Stacker

The Stacker stacks the shape received on its top input on top of the shape received on its bottom input and outputs the combined result. The machine always operates on east and west halves regardless of rotation; mirroring the machine swaps which physical input is considered the top vs bottom for stacking. If either input is null, the output will be null (the Simulated Stacker follows the same checks).

When performing a stack the top shape is first placed above the bottom shape with one empty layer between them. After that, the Shape Gravity Rules are applied so layers fall where possible. As a result, the top shape will fall down as far as possible onto the bottom shape. Two full layers stacked on each other will remain as separate layers, while complementary halves can combine into a single full layer during the gravity resolution. Any crystal pieces that fall as part of the stacking/gravity process will shatter.

The Stacker can be thought of as the counterpart to the Unstacker: it merges two shape signals into one stacked shape signal. The Simulated Stacker example shows that, by default, the left input is stacked on top of the right input and this is reversed if the machine is mirrored. The machine does not produce extra outputs beyond the single stacked result.

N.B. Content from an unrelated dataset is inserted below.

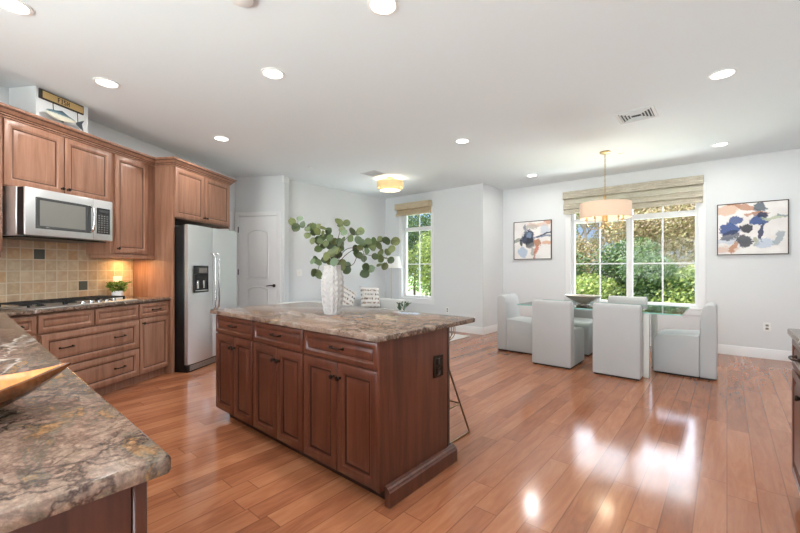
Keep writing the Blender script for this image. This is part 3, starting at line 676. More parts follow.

Practical notes and behavior summary:

• Inputs: two shape inputs (top and bottom); if either is null, output is null. Mirroring flips which input is considered top.
• Procedure: top shape is placed above bottom shape with one empty layer, then gravity rules are applied so layers fall and combine where possible.
• Result patterns: two full layers remain separate; opposite halves can merge into a single full layer; crystals that are vertically separated and then fall will shatter.
• Use cases: combine halves or whole shapes produced by Cutters or other machines to rebuild multi-layer shapes. Be aware that stacking can destroy crystals if they fall — use Swapper when you need to combine halves without causing crystals to drop and shatter, since the Swapper places halves beside each other rather than dropping them.
• Simulated machine: the Simulated Stacker follows the same crystal and floating-shape checks as the physical Stacker and outputs null if either input is null.
• Machine rotation does not change its logical east/west half behavior; plan belt routing accordingly so the intended halves are fed into the correct inputs.

The Stacker is essential for creating multi-layered outputs and recombining cut halves, but its gravity-driven finishing step and crystal fragility must be considered when designing production lines.